## What you have to do
Reproduce the material that follows, please, but only from its first line to the line containing "return (bx +", inclusive.
begin Supplied information
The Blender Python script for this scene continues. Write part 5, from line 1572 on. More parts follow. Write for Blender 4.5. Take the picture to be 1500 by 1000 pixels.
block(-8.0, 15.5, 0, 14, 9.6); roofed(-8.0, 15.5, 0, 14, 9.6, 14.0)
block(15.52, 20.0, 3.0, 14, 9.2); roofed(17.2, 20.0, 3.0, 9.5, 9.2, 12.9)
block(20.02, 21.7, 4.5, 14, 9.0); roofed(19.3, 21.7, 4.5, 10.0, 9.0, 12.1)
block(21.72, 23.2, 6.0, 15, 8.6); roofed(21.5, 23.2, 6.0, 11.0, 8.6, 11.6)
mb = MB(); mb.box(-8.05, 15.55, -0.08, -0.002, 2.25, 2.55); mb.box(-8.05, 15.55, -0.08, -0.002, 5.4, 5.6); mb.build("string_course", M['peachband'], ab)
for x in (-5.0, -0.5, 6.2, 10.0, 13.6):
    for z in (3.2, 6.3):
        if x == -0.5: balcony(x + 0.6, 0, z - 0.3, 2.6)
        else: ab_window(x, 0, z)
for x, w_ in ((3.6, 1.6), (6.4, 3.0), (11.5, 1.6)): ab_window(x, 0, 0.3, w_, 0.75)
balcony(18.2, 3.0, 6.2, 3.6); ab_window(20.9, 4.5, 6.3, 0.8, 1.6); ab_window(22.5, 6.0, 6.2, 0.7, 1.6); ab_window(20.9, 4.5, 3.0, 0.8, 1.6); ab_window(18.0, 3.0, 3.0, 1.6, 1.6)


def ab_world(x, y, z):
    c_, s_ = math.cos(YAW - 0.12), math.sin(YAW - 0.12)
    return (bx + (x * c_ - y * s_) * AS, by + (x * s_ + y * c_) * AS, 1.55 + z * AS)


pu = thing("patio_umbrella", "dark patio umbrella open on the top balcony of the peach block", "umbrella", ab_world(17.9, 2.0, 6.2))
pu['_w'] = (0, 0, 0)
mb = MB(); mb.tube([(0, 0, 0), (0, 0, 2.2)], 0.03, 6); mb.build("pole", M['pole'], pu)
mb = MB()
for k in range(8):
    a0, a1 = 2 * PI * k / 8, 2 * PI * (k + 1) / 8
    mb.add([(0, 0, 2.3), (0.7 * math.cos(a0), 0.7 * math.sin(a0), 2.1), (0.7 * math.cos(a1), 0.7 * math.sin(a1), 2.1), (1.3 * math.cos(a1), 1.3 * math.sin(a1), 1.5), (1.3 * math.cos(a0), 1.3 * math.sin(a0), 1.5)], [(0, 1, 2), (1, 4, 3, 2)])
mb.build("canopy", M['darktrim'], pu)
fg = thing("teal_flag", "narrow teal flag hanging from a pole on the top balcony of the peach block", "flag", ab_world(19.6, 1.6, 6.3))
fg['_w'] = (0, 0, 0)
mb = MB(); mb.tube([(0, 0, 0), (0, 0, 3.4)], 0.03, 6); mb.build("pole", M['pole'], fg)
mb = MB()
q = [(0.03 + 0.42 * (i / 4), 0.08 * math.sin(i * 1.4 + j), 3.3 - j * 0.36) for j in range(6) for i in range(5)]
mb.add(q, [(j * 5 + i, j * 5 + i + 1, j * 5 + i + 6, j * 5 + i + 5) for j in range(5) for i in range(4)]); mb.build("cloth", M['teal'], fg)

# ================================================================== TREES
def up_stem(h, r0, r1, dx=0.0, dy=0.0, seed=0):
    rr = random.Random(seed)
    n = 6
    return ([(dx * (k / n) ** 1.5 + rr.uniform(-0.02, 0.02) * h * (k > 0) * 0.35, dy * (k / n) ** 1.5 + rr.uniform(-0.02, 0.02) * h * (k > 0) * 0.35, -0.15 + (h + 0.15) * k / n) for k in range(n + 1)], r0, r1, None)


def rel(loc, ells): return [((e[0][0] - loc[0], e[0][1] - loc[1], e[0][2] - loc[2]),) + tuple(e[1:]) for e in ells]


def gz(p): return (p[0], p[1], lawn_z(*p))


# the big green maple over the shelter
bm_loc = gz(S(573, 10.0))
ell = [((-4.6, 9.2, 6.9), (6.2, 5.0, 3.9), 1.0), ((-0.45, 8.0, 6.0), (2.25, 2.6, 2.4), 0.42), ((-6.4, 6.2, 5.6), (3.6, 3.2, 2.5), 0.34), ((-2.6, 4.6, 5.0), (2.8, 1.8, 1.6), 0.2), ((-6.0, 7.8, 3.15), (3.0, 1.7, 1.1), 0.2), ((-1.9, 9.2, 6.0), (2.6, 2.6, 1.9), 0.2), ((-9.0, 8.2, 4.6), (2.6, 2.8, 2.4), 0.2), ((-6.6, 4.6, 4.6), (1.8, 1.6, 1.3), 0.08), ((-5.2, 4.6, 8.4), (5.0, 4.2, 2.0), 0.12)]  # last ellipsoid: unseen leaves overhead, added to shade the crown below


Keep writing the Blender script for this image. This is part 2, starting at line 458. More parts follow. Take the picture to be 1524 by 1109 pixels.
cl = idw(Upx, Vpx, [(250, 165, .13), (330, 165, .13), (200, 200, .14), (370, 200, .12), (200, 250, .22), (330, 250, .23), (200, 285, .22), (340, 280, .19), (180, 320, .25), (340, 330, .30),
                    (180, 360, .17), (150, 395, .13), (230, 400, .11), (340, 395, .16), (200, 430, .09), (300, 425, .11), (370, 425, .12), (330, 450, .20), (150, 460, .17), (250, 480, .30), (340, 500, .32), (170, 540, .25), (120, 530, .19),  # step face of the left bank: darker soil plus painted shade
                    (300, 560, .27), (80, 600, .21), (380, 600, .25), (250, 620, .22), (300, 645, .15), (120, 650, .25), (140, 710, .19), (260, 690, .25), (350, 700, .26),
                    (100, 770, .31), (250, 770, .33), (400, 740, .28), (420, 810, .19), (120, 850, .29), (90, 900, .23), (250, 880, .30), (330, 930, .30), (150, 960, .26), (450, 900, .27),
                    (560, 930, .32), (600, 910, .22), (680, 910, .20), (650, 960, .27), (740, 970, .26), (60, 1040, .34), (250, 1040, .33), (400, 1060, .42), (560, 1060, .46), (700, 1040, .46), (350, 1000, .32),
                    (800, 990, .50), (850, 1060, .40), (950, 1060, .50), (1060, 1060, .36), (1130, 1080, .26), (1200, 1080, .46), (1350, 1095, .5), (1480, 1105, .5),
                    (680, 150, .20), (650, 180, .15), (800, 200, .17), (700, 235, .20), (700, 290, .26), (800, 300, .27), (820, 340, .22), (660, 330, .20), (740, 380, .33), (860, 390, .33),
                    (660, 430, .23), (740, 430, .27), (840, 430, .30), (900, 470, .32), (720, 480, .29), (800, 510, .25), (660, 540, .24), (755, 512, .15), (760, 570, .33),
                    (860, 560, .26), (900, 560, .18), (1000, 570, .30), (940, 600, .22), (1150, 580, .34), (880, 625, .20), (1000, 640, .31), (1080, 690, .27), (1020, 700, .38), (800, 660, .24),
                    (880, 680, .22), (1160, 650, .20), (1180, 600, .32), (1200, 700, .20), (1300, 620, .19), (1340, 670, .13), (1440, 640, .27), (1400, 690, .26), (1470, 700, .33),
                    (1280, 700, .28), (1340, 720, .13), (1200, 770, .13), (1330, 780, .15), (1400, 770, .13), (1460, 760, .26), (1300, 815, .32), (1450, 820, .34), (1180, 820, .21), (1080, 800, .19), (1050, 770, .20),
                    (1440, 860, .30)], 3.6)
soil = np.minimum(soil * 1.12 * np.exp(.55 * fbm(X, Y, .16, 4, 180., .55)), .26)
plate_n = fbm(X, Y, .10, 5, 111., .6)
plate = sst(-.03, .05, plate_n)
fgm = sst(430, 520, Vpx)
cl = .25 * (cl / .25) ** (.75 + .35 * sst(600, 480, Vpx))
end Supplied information
## Full answer
The Blender Python script for this scene continues. Write part 5, from line 1572 on. More parts follow. Write for Blender 4.5. Take the picture to be 1500 by 1000 pixels.
block(-8.0, 15.5, 0, 14, 9.6); roofed(-8.0, 15.5, 0, 14, 9.6, 14.0)
block(15.52, 20.0, 3.0, 14, 9.2); roofed(17.2, 20.0, 3.0, 9.5, 9.2, 12.9)
block(20.02, 21.7, 4.5, 14, 9.0); roofed(19.3, 21.7, 4.5, 10.0, 9.0, 12.1)
block(21.72, 23.2, 6.0, 15, 8.6); roofed(21.5, 23.2, 6.0, 11.0, 8.6, 11.6)
mb = MB(); mb.box(-8.05, 15.55, -0.08, -0.002, 2.25, 2.55); mb.box(-8.05, 15.55, -0.08, -0.002, 5.4, 5.6); mb.build("string_course", M['peachband'], ab)
for x in (-5.0, -0.5, 6.2, 10.0, 13.6):
    for z in (3.2, 6.3):
        if x == -0.5: balcony(x + 0.6, 0, z - 0.3, 2.6)
        else: ab_window(x, 0, z)
for x, w_ in ((3.6, 1.6), (6.4, 3.0), (11.5, 1.6)): ab_window(x, 0, 0.3, w_, 0.75)
balcony(18.2, 3.0, 6.2, 3.6); ab_window(20.9, 4.5, 6.3, 0.8, 1.6); ab_window(22.5, 6.0, 6.2, 0.7, 1.6); ab_window(20.9, 4.5, 3.0, 0.8, 1.6); ab_window(18.0, 3.0, 3.0, 1.6, 1.6)


def ab_world(x, y, z):
    c_, s_ = math.cos(YAW - 0.12), math.sin(YAW - 0.12)
    return (bx + (x * c_ - y * s_) * AS, by + (x * s_ + y * c_) * AS, 1.55 + z * AS)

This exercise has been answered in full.